Gothic aspires, Romanesque inspires. Gothic soars. Romanesque hunkers. Gothic seeks to let go of the earth. Romanesque grips like a barnacle. Gothic favors light over matter. Romanesque uses matter to contain light. Gothic flys, heavenward in spires and ribs and buttresses. Romanesque makes the world beyond the walls invisible.
I have visited the great Gothic cathedrals of Europe, admired their beauty, and stood astonished at their engineering. But it is the Romanesque abbeys and monastic houses, such as the Cistercian Abbey of Le Thoronnet in Provence, that most deeply stir my soul. It is an architecture of inward turning, of silence, of rest. Of the subtle play of light on stone. Of firmness. Rootedness. An architecture of the circle, diurnal and annual, where every prayer is a whisper, and every whisper echoes infinitely along a corridor or vault.
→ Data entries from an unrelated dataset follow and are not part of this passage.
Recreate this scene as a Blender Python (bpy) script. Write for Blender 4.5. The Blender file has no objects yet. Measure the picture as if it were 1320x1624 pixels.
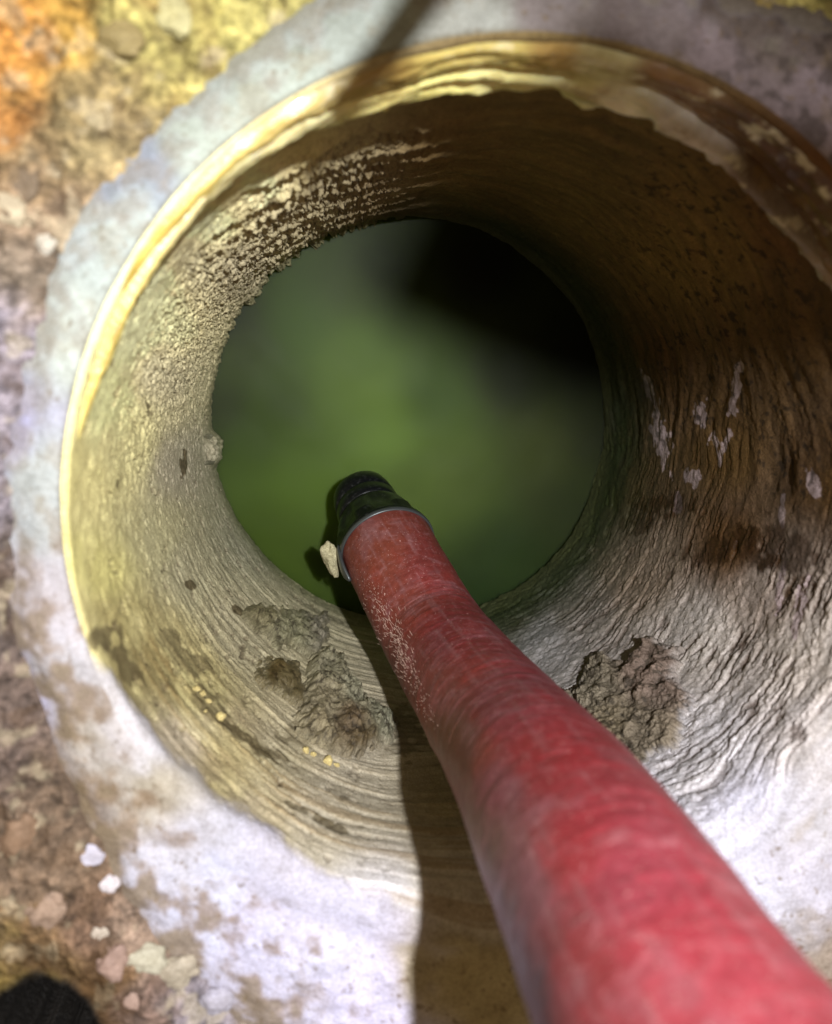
import bpy, math, random
import numpy as np
from mathutils import Matrix, Vector

random.seed(4); rng = np.random.default_rng(4)
S = bpy.context.scene
C = bpy.data.collections.new("place"); S.collection.children.link(C)

# ------------------------------------------------------------------ camera
W, H, F = 1320.0, 1624.0, 1170.0
CAM = np.array([-.046012, .0403466, .15799]); RX, RY = -.2206172, -.1252896
R = 0.1            # radius of the bore
DEP = 0.2053       # depth of the lower end of the bore wall
M3 = Matrix.Rotation(RY, 3, 'Y') @ Matrix.Rotation(RX, 3, 'X')
M = np.array(M3)
cd = bpy.data.cameras.new("camera"); cam = bpy.data.objects.new("camera", cd); C.objects.link(cam)
cam.matrix_world = Matrix.Translation(Vector(CAM)) @ M3.to_4x4()
cd.sensor_fit = 'VERTICAL'; cd.sensor_height = 36; cd.lens = 36 * F / H
cd.clip_start = .005; cd.clip_end = 20
cd.dof.use_dof = True; cd.dof.focus_distance = .29; cd.dof.aperture_fstop = 10.0
S.camera = cam
# ------------------------------------------------------------------ light
w = bpy.data.worlds.new("World"); S.world = w; w.use_nodes = True
bg = w.node_tree.nodes['Background']; bg.inputs[0].default_value = (1.0, .74, .44, 1); bg.inputs[1].default_value = .22
LP = Vector((.006, .086, .265))
ld = bpy.data.lights.new("torch", 'SPOT'); lo = bpy.data.objects.new("torch", ld); C.objects.link(lo)
ld.energy = 8.6; ld.color = (.96, .97, 1.0); ld.shadow_soft_size = .004
ld.spot_size = math.radians(90); ld.spot_blend = .7
lo.location = LP; lo.rotation_euler = (Vector((-.072, -.095, -.04)) - LP).to_track_quat('-Z', 'Y').to_euler()
S.view_settings.view_transform = 'Standard'; S.view_settings.look = 'None'
S.view_settings.exposure = 0; S.view_settings.gamma = 1
S.cycles.max_bounces = 5; S.cycles.diffuse_bounces = 3

# ------------------------------------------------------------------ numpy helpers
def pix_ray(x, y):
    return M @ np.array([(x - W/2)/F, -(y - H/2)/F, -1.0])
def pix_z(x, y, z):
    d = pix_ray(x, y); return CAM + d * ((z - CAM[2]) / d[2])
def pix_bore(x, y, r=R):
    d = pix_ray(x, y); a = d[0]**2 + d[1]**2; b = 2*(CAM[0]*d[0] + CAM[1]*d[1]); c = CAM[0]**2 + CAM[1]**2 - r*r
    t = (-b + math.sqrt(b*b - 4*a*c)) / (2*a); return CAM + d*t
def proj(P):
    q = (P - CAM) @ M
    zz = np.minimum(q[:, 2], -1e-3)
    return W/2 + F*q[:, 0]/-zz, H/2 - F*q[:, 1]/-zz
def hsh(i, j, k, seed):
    n = (i*73856093) ^ (j*19349663) ^ (k*83492791) ^ (seed*2654435)
    n = (n ^ (n >> 13)) & 0x7fffffff
    n = (n * 1274126177) & 0x7fffffff
    n = (n ^ (n >> 16)) & 0x7fffffff
    return (n & 0xffff) / 65535.0
def vn(P, seed=0):
    I = np.floor(P).astype(np.int64); f = P - I; f = f*f*f*(f*(f*6 - 15) + 10)
    x, y, z = f[:, 0], f[:, 1], f[:, 2]; i, j, k = I[:, 0], I[:, 1], I[:, 2]
    h = lambda a, b, c: hsh(i+a, j+b, k+c, seed)
    a = h(0,0,0)*(1-x) + h(1,0,0)*x; b = h(0,1,0)*(1-x) + h(1,1,0)*x
    c = h(0,0,1)*(1-x) + h(1,0,1)*x; d = h(0,1,1)*(1-x) + h(1,1,1)*x
    return (a*(1-y) + b*y)*(1-z) + (c*(1-y) + d*y)*z
def fbm(P, o=4, seed=0, g=.5):
    s = 0; a = 1; t = 0
    for i in range(o):
        s = s + a*vn(P*(2.03**i) + 17.3*i, seed + i*11); t += a; a *= g
    return s/t
def ss(x, a, b):
    t = np.clip((x - a)/(b - a), 0, 1); return t*t*(3 - 2*t)
def lin(c):
    c = np.asarray(c, float)/255.; return np.where(c < .04045, c/12.92, ((c + .055)/1.055)**2.4)
def field(u, v, pts, p=2.0, e=40.0):
    """smooth colour between hand-set points of the surface"""
    num = np.zeros((len(u), 3)); den = np.zeros(len(u))
    for x, y, c in pts:
        k = 1.0/((u - x)**2 + (v - y)**2 + e*e)**p
        num += k[:, None]*lin(c)[None, :]; den += k
    return num/den[:, None]
def blob(u, v, x, y, rx, ry, ang=0, warp=None):
    a = math.radians(ang); dx = u - x; dy = v - y
    X = (dx*math.cos(a) + dy*math.sin(a))/rx; Y = (-dx*math.sin(a) + dy*math.cos(a))/ry
    d = np.sqrt(X*X + Y*Y)
    if warp is not None: d = d + warp
    return 1 - ss(d, .55, 1.15)
def mixc(c, k, m):
    return c*(1 - m[:, None]) + np.asarray(k)[None, :]*m[:, None]

def mesh_obj(name, P, quads, mat, parent=None, col=None, attrs=None, smooth=True):
    me = bpy.data.meshes.new(name); P = np.asarray(P, np.float32); Q = np.asarray(quads, np.int32)
    me.vertices.add(len(P)); me.vertices.foreach_set("co", P.ravel())
    n = Q.shape[1]
    me.loops.add(Q.size); me.loops.foreach_set("vertex_index", Q.ravel())
    me.polygons.add(len(Q)); me.polygons.foreach_set("loop_start", np.arange(0, Q.size, n, dtype=np.int32))
    me.update(calc_edges=True)
    me.polygons.foreach_set("use_smooth", np.full(len(Q), smooth))
    if col is not None:
        a = me.attributes.new("Col", 'FLOAT_COLOR', 'POINT')
        a.data.foreach_set("color", np.c_[col, np.ones(len(P))].astype(np.float32).ravel())
    for k, v in (attrs or {}).items():
        v = np.asarray(v, np.float32)
        if v.ndim == 1:
            a = me.attributes.new(k, 'FLOAT', 'POINT'); a.data.foreach_set("value", v)
        else:
            a = me.attributes.new(k, 'FLOAT_VECTOR', 'POINT'); a.data.foreach_set("vector", v.ravel())
    me.validate(); me.materials.append(mat)
    o = bpy.data.objects.new(name, me); C.objects.link(o)
    if parent: o.parent = parent
    return o
def gridq(nu, nv, wrap=False):
    """quads of a grid stored row by row: nv rows of nu"""
    i = np.arange(nu if wrap else nu - 1); j = np.arange(nv - 1)
    I, J = np.meshgrid(i, j); I2 = (I + 1) % nu
    return np.stack([J*nu + I, J*nu + I2, (J+1)*nu + I2, (J+1)*nu + I], -1).reshape(-1, 4)
def tag(o, label=None, cat=None, group=None, kind=None):
    if label: o['label'] = label
    if cat: o['category'] = cat
    if group: o['group'] = group
    if kind: o['kind'] = kind
    return o
def empty(name, loc=(0, 0, 0)):
    o = bpy.data.objects.new(name, None); o.location = loc; o.empty_display_size = .01; C.objects.link(o); return o
def seat_in(o, root):
    o.parent = root; o.matrix_parent_inverse = Matrix.Translation(-Vector(root.location)); return o

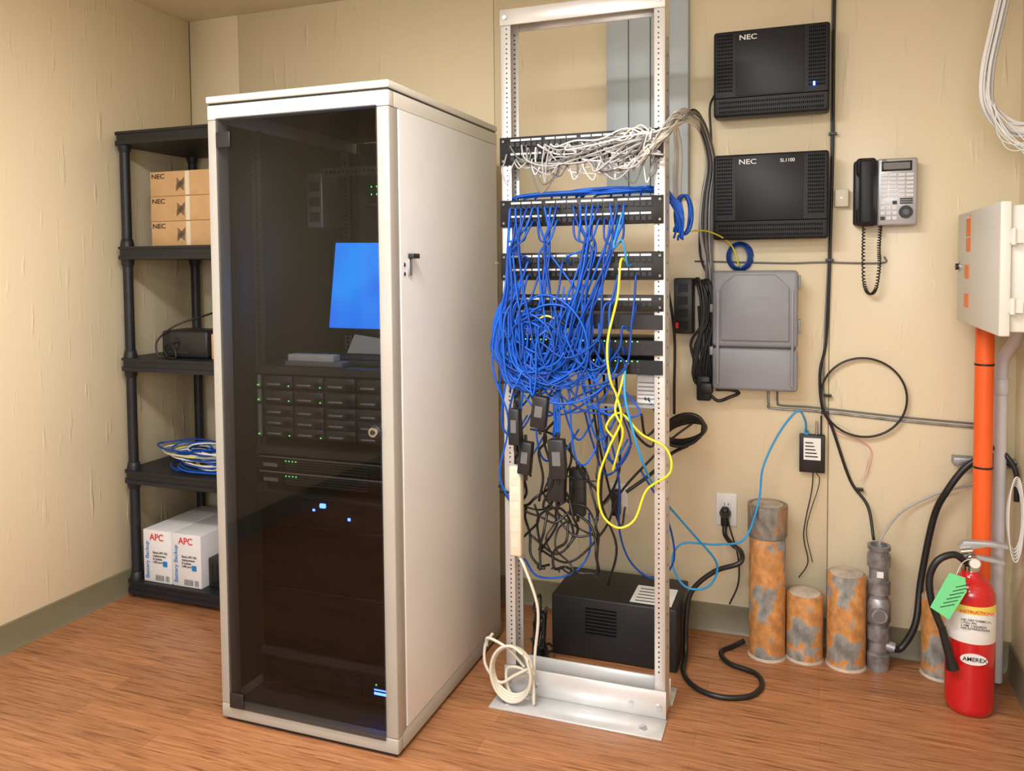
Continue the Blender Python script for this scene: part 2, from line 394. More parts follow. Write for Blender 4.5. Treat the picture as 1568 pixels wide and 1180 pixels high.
EX0, EX1 = X0+.055, X1-.055
def server(name, z0, z1, kind, y=-.965, depth=.45, m=M_black):
    s = B(name)
    s.box(EX0+.01, EX1-.01, y+.004, y+depth, z0+.001, z1-.001, M_dark)
    s.box(EX0, EX1, y, y+.006, z0+.001, z1-.001, m, bev=.001, seg=1)
    h = z1-z0
    if kind == 'bays':
        rows = max(1, int(h/.026)); nb = 4
        for r in range(rows):
            for k in range(nb):
                bx = EX0+.03+k*.108; bz = z0+.003+r*(h-.004)/rows
                s.box(bx, bx+.10, y-.006, y, bz, bz+(h-.006)/rows-.002, M_bay, bev=.001, seg=1)
                s.box(bx+.012, bx+.06, y-.011, y-.006, bz+.007, bz+.013, M_silver, bev=.001, seg=1)
                s.box(bx+.070, bx+.095, y-.0065, y-.006, bz+.004, bz+.018, M_txtk)
        s.box(EX0+.005, EX0+.016, y-.004, y, z0+.003, z1-.003, M_silver)
        s.box(EX1-.016, EX1-.005, y-.004, y, z0+.003, z1-.003, M_silver)
        for k in range(3): s.box(EX0+.008+k*.11, EX0+.011+k*.11, y-.010, y-.006, z0+.008, z0+.011, M_ledg)
    elif kind == 'grille':
        s.box(EX0+.003, EX1-.003, y-.001, y, z1-.006, z1-.002, M_silver)
        for k in range(int(h/.008)-1):
            s.box(EX0+.10, EX1-.10, y-.004, y, z0+.005+k*.008, z0+.008+k*.008, M_bay)
        s.box(EX0+.02, EX0+.07, y-.005, y, z0+.01, z0+.02, M_silver)
        for k in range(4): s.box(EX0+.1+k*.012, EX0+.103+k*.012, y-.006, y-.004, z1-.014, z1-.011, M_ledg)
    elif kind == 'battery':
        s.box(EX0+.012, EX1-.012, y-.006, y, z0+.004, z1-.004, M_rib, bev=.002)
    elif kind == 'ups':
        s.box(EX0+.03, EX1-.13, y-.01, y, z0+.012, z1-.012, M_nec2, bev=.003)
        s.box(EX1-.11, EX1-.02, y-.01, y, z0+.02, z1-.02, M_nec, bev=.003)
        s.box(EX1-.085, EX1-.03, y-.0115, y-.01, z0+.035, z0+.042, M_ledb)
        s.box(EX1-.085, EX1-.04, y-.0115, y-.01, z0+.048, z0+.051, M_ledb)
        s.box(EX1-.08, EX1-.076, y-.0115, y-.01, z0+.062, z0+.066, M_ledg)
    elif kind == 'storage':
        s.box(EX0+.15, EX1-.02, y-.012, y, z0+.01, z1-.01, M_nec2, bev=.004)
        s.box(EX0+.225, EX0+.245, y-.014, y-.012, z0+.062, z0+.075, M_ledb, bev=.003)
        s.box(EX0+.20, EX0+.207, y-.014, y-.012, z0+.050, z0+.056, M_ledb)
        s.box(EX0+.32, EX0+.328, y-.014, y-.012, z0+.032, z0+.04, M_ledb)
        s.box(EX0+.445, EX0+.452, y-.014, y-.012, z0+.022, z0+.03, M_ledb)
    return s.done()
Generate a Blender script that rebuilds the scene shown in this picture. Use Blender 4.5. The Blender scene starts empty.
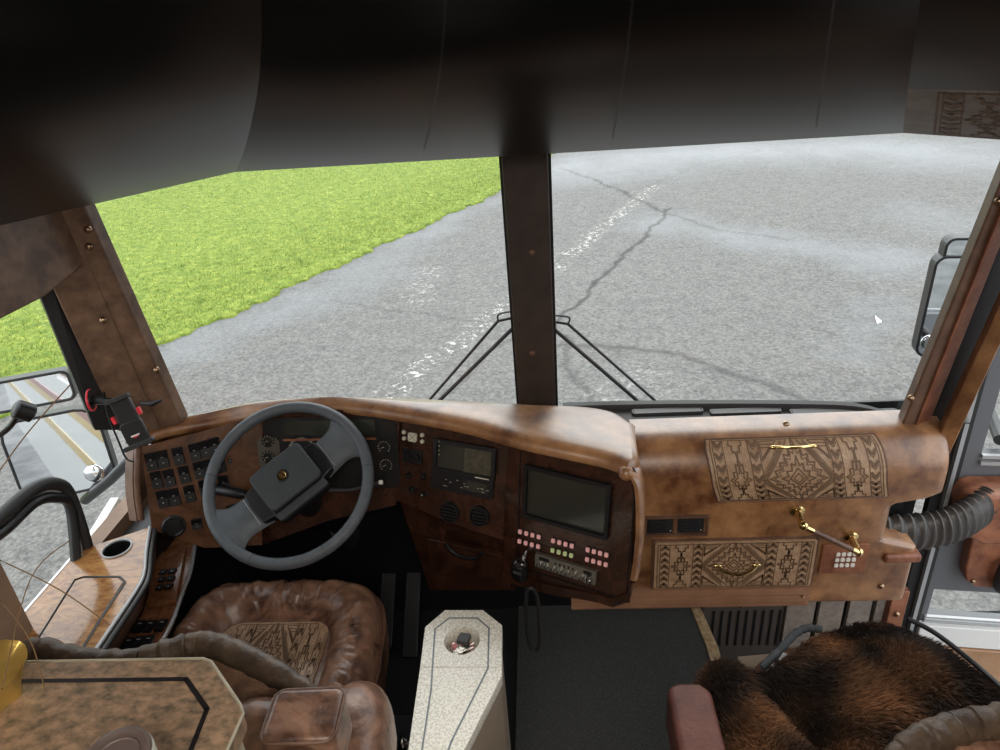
import bpy, bmesh, math, random
import numpy as np
from mathutils import Vector, Matrix
random.seed(7); np.random.seed(7)
SC = bpy.context.scene; COL = SC.collection
# ------------------------------------------------------------------ camera
FPX = 693.0; CXP, CYP = 500.0, 375.0
CAM = np.array([0.0, 0.0, 2.0])
_p, _y, _r = map(math.radians, (26.4, 4.2, 4.2))
FW = np.array([-math.sin(_y)*math.cos(_p), math.cos(_y)*math.cos(_p), -math.sin(_p)])
_rt = np.array([math.cos(_y), math.sin(_y), 0.0]); _up = np.cross(_rt, FW)
RT = _rt*math.cos(_r) - _up*math.sin(_r); UP = _up*math.cos(_r) + _rt*math.sin(_r)
cd = bpy.data.cameras.new('camera'); cam = bpy.data.objects.new('camera', cd); COL.objects.link(cam)
cd.sensor_width = 36; cd.lens = FPX/1000*36; cd.clip_start = 0.02; cd.clip_end = 500
m = Matrix.Identity(4)
for i in range(3):
    m[i][0] = RT[i]; m[i][1] = UP[i]; m[i][2] = -FW[i]; m[i][3] = CAM[i]
cam.matrix_world = m; SC.camera = cam
# ------------------------------------------------------------------ light
w = bpy.data.worlds.new('overcast'); SC.world = w; w.use_nodes = True
nt = w.node_tree; bg = nt.nodes['Background']
bg.inputs[0].default_value = (0.92, 0.96, 1.0, 1); bg.inputs[1].default_value = 1.9
sd = bpy.data.lights.new('sun', 'SUN'); sd.energy = 1.3; sd.angle = math.radians(50); sd.color = (1, .97, .9)
so = bpy.data.objects.new('sun', sd); COL.objects.link(so); so.rotation_euler = (math.radians(-38), math.radians(8), 0)
def area(name, loc, size, energy, rot=(0, 0, 0), col=(1, .93, .84)):
    d = bpy.data.lights.new(name, 'AREA'); d.shape = 'RECTANGLE'; d.size, d.size_y = size; d.energy = energy; d.color = col
    o = bpy.data.objects.new(name, d); COL.objects.link(o); o.location = loc; o.rotation_euler = rot; return o
area('cabin_fill_light', (0.0, -0.35, 2.24), (1.3, .5), 17, rot=(math.radians(14), 0, 0))  # warm fill added behind the camera to brighten the cabin, no known lamp
area('cabin_fill_light', (0.0, -1.5, 2.24), (1.3, .5), 10)  # second added fill, further back
SC.view_settings.view_transform = 'Standard'; SC.view_settings.look = 'None'
SC.view_settings.exposure = 0.42; SC.view_settings.gamma = 1.0; SC.view_settings.use_curve_mapping = False
# ------------------------------------------------------------------ unprojection on to real planes
def V(*a): return np.array(a, float)
def ray(p): return FW + RT*(p[0]-CXP)/FPX - UP*(p[1]-CYP)/FPX
def onz(p, z): d = ray(p); return CAM + d*(z-CAM[2])/d[2]
def ony(p, y): d = ray(p); return CAM + d*(y-CAM[1])/d[1]
def onx(p, x): d = ray(p); return CAM + d*(x-CAM[0])/d[0]
def onp(p, o, n): d = ray(p); return CAM + d*(np.dot(o-CAM, n)/np.dot(d, n))
def projy(P): d = P-CAM; return CYP-FPX*np.dot(d, UP)/np.dot(d, FW)
def nrm(v): return v/np.linalg.norm(v)
# ------------------------------------------------------------------ materials
MATS = {}
def M(name, c1, c2=None, scale=8, rough=.5, metal=0, bump=0, bscale=60, detail=6, coat=0, dist=0, lo=.35, hi=.65, stretch=None, spec=.5, rough2=None, emit=0, cr=.08):
    mt = bpy.data.materials.new(name); mt.use_nodes = True; n = mt.node_tree; b = n.nodes['Principled BSDF']
    b.inputs['Roughness'].default_value = rough; b.inputs['Metallic'].default_value = metal
    b.inputs['Coat Weight'].default_value = coat; b.inputs['Coat Roughness'].default_value = cr
    b.inputs['Specular IOR Level'].default_value = spec
    b.inputs['Base Color'].default_value = (*c1, 1)
    if emit: b.inputs['Emission Color'].default_value = (*c1, 1); b.inputs['Emission Strength'].default_value = emit
    tc = n.nodes.new('ShaderNodeTexCoord'); mp = n.nodes.new('ShaderNodeMapping'); n.links.new(tc.outputs['Object'], mp.inputs[0])
    if stretch: mp.inputs['Scale'].default_value = stretch
    if c2:
        t = n.nodes.new('ShaderNodeTexNoise'); t.inputs['Scale'].default_value = scale; t.inputs['Detail'].default_value = detail
        t.inputs['Distortion'].default_value = dist; t.inputs['Roughness'].default_value = .62
        r = n.nodes.new('ShaderNodeValToRGB'); r.color_ramp.elements[0].position = lo; r.color_ramp.elements[1].position = hi
        r.color_ramp.elements[0].color = (*c1, 1); r.color_ramp.elements[1].color = (*c2, 1)
        n.links.new(mp.outputs[0], t.inputs[0]); n.links.new(t.outputs[0], r.inputs[0]); n.links.new(r.outputs[0], b.inputs['Base Color'])
        if rough2 is not None:
            q = n.nodes.new('ShaderNodeMapRange'); q.inputs['From Min'].default_value = .35; q.inputs['From Max'].default_value = .65
            q.inputs['To Min'].default_value = rough; q.inputs['To Max'].default_value = rough2
            n.links.new(t.outputs[0], q.inputs[0]); n.links.new(q.outputs[0], b.inputs['Roughness'])
    if bump:
        t = n.nodes.new('ShaderNodeTexNoise'); t.inputs['Scale'].default_value = bscale; t.inputs['Detail'].default_value = 4
        bp = n.nodes.new('ShaderNodeBump'); bp.inputs['Strength'].default_value = bump; bp.inputs['Distance'].default_value = .01
        n.links.new(mp.outputs[0], t.inputs[0]); n.links.new(t.outputs[0], bp.inputs['Height']); n.links.new(bp.outputs[0], b.inputs['Normal'])
    MATS[name] = mt; return mt
M('leather', (.12, .042, .015), (.43, .215, .09), scale=11, rough=.34, coat=.9, cr=.3, bump=.12, bscale=350, detail=9, lo=.34, hi=.68)
M('leather_dark', (.085, .042, .026), (.17, .09, .055), scale=14, rough=.42, bump=.15, bscale=350)
M('post_leather', (.036, .026, .022), (.056, .041, .034), scale=14, rough=.5, bump=.1, bscale=350)
M('tan_leather', (.30, .16, .085), (.42, .25, .14), scale=9, rough=.5)
M('bronze_leather', (.26, .13, .075), (.34, .18, .105), scale=12, rough=.35)
M('rubber_soft', (.045, .04, .037), rough=.38)
M('switch_black', (.006, .006, .007), rough=.45, spec=.25); M('black_shiny', (.008, .008, .009), rough=.12, coat=.5); M('nickel', (.34, .32, .27), rough=.3, metal=.8); M('lens', (.10, .09, .075), rough=.15)
M('valance', (.12, .085, .065), (.2, .15, .12), scale=20, rough=.45)
M('pillar_leather', (.09, .05, .032), (.25, .15, .095), scale=14, rough=.42, bump=.12, bscale=350)
M('burl_side', (.06, .025, .012), (.15, .066, .034), scale=11, rough=.25, detail=9, dist=1.5, coat=.3)  # lighter copy of the dash burl, without the painted shade
M('leather_red', (.15, .048, .024), (.34, .135, .068), scale=16, rough=.38, bump=.1, bscale=300)
M('seat_leather', (.070, .032, .020), (.29, .155, .098), scale=10, rough=.33, bump=.4, bscale=22, detail=10, dist=1.6, lo=.36, hi=.66)  # patina mottling, its pale streaks also paint in a sheen
M('seat_leather_red', (.06, .018, .013), (.13, .042, .028), scale=9, rough=.5, spec=.3, bump=.1, bscale=120)
M('seat_leather_olive', (.045, .028, .019), (.11, .072, .045), scale=20, rough=.48, spec=.35, bump=.25, bscale=90)
M('tooled', (.33, .195, .11), (.47, .31, .19), scale=30, rough=.42, coat=.4, cr=.35, bump=.25, bscale=160)
M('tooled_line', (.15, .085, .045), rough=.6)
M('burl_shaded', (.020, .008, .005), (.055, .021, .012), scale=11, rough=.22, detail=9, dist=1.5, coat=.4)  # dark burl, deepened so its colour carries the shade on the dash
M('burl_mid', (.11, .04, .017), (.26, .11, .05), scale=22, rough=.2, detail=9, dist=2, coat=.5)
M('burl_light', (.20, .075, .022), (.52, .27, .095), scale=14, rough=.16, detail=9, dist=2.2, coat=.7, stretch=(1, 2.0, 1))
M('black', (.008, .008, .009), rough=.4); M('black_gloss', (.004, .0045, .005), rough=.28, spec=.17)
M('rubber', (.018, .018, .019), rough=.55); M('rubber_grey', (.05, .052, .055), rough=.4)
M('wheel_vinyl', (.075, .088, .1), (.095, .108, .122), scale=40, rough=.5, bump=.12, bscale=400)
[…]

There, I’ve had my say. Let the Gothicists among you have yours.
To fly or be invisible? My days of flying, or wanting to fly, are over. Now, at age 79, I would choose to be invisible. To watch unseen. To walk like a specter in a Romanesque cloister, listening to the wind and the voices of the monks leaking from the abbey choir. To feel the coolness of rough-hewn stone against my invisible palm, to trace shadows that I do not cast myself. To discard the cloak of my skin, to dissolve my bones in the moted air, to become as insubstantial and surrendering as a Te Deum chanted at Matins end.”